By combining the variables of structuralisation and life cycle we obtain a matrix-like table in which the examples of different OCGs can be inserted.

This table may be put to static use to capture, for example, the situation of several different organisations at a specific moment in history; or to dynamic use, for instance to trace  the evolution of single groups over time. This figure does not pretend to be exhaustive; rather, it should be understood as a conceptual map. OCGs examples are presented purely for illustrative purposes, while the arrows are meant to suggest some possible research hypotheses: for example, the possibility that a criminal cluster may begin as a pure agglomerate and subsequently follow an evolution along that same axis; or, instead, undergo the kind of structural development that pushes it in the direction of a social network or even a political complex.
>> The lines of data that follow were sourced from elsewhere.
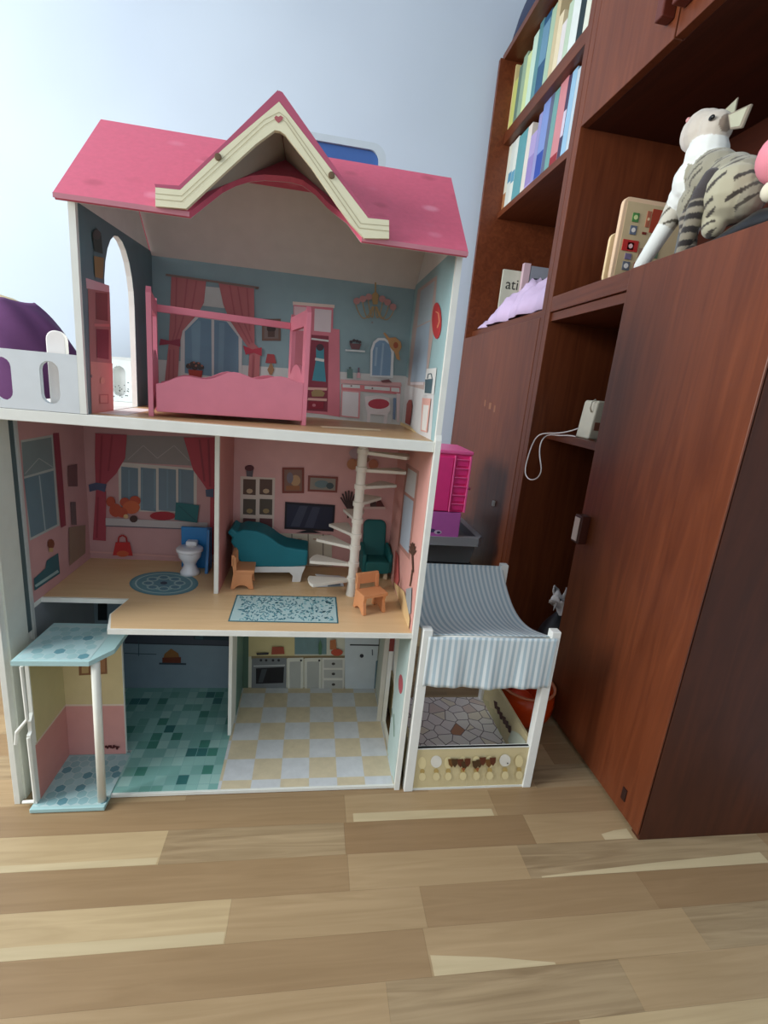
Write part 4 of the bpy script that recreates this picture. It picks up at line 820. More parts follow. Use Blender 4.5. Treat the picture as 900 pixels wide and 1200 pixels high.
w.line([(575, 292), (655, 293)], 8, (206, 180, 172)); w.poly([(632, 255), (652, 288), (615, 288)], (92, 40, 40)); w.poly([(600, 270), (622, 270), (622, 288), (600, 288)], (70, 50, 50)); w.done('printed_shelf', back2)
w.line([(560, 490), (700, 492)], 6, (206, 170, 160)); w.done('printed_skirting', back2)
lrp = MB().box(XR-.0006, XR, YF+.006, YB, Z2, Z3-.018, PT((212, 158, 148), .6)).build('printed_wall', lor)
w = Print('x', XR-.0006, 3.1034, 240, 500, -1, .0003)
w.poly([(733, 132), (780, 162), (745, 485), (703, 432)], (176, 128, 116)); w.poly([(740, 150), (772, 170), (762, 262), (728, 235)], (190, 192, 192)); w.poly([(726, 246), (760, 272), (742, 462), (710, 424)], (168, 180, 192)); w.done('printed_window', lor)
for i in range(7): a = math.radians(-170+i*27); w.line([(757, 470), (757+14*math.cos(a), 455+34*math.sin(a))], 4, (84, 58, 46))
w.line([(757, 520), (752, 560), (748, 580)], 4, (90, 70, 54)); w.line([(757, 460), (760, 530)], 5, (84, 58, 46)); w.poly([(735, 590), (756, 585), (752, 680), (733, 686)], (150, 158, 160)); w.done('printed_palm', lor)
w.poly([(696, 450), (708, 470), (710, 560), (700, 585), (690, 560)], (192, 96, 92)); w.done('printed_red_vase', lor)
w.poly([(686, 560), (730, 600), (750, 700), (744, 752), (700, 600)], (214, 184, 134)); w.done('printed_skirting', lor)
# rugs printed on the floor
w = Print('z', Z2+.0001, 3.1034, 240, 500, 1, .0004)
w.poly([(116, 612), (478, 620), (486, 716), (84, 709)], (52, 108, 118)); w.poly([(120, 615), (473, 623), (481, 713), (90, 706)], (176, 204, 204))
for i in range(420):
    x = random.uniform(124, 466); y = random.uniform(619, 706); a = random.uniform(0, PI); k_ = 1+.0*x
    if x < 92+(706-y)*.31+8: continue
    w.line([(x-5*math.cos(a), y-3*math.sin(a)), (x+5*math.cos(a), y+3*math.sin(a))], 2.6, random.choice(((62, 136, 152), (96, 164, 174), (72, 122, 140)))); w.l -= .00015
w.l += .00015; w.done('printed_rug', f2)
w = Print('z', Z2+.0001, 3.3333, 0, 480, 1, .0004)
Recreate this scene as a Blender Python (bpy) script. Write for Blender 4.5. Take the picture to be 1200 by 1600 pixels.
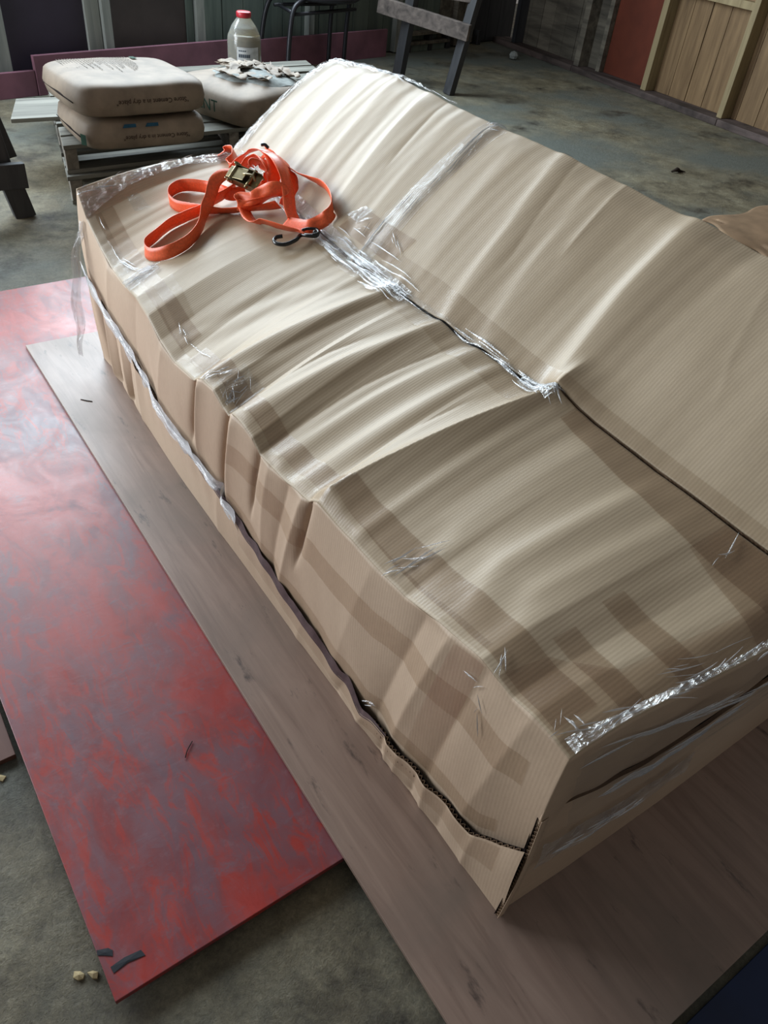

The progress might be even more discontinuous, represented graphically by a sinusoidal shape. But one fact is fairly sure: as we can infer from the direction of the arrows, once the clan has reached a certain degree of structuralisation, it is rare to see it undergo an inversion of the process that would threaten all of the advantages it has gained (for example, in terms of its ability to influence state political activity or infiltrate the legal economy). Instead, it may be possible to witness a group’s decline, caused by its inability to adapt to the changes demanded by the market or by the appearance of more aggressive and competitive clans.

The table also suggests the importance of avoiding all of the different forms of reductionism and determinism that have characterised the study of OCGs for too long. From this point of view, further research should use the analysis of one specific cluster in its territory of origin as its point of departure, as occurs in empirical studies of industrial clusters. Furthermore, cluster organisations might be observed both in between clans of the same OCGs, and in between clans of different OCGs. Consequently, the proposed model elaborated in this research note might be used to explain the structure and evolution of different groups such as Cosa Nostra, the Sinaloa Cartel, and Mara Salvatrucha (MS-13), as well as the synergies and conflicts that can develop between different “firms” which operate in the same sector and in the same area. Furthermore, following OCGs through their processes of entrenchment and expansion means, on a practical level, drawing on contributions from all areas of the social sciences: from history and sociology to anthropology and social psychology for an understanding of OCGs emergence and development in their territory of origin; and from economics to geography and area studies for an explanation of the dynamics of globalisation.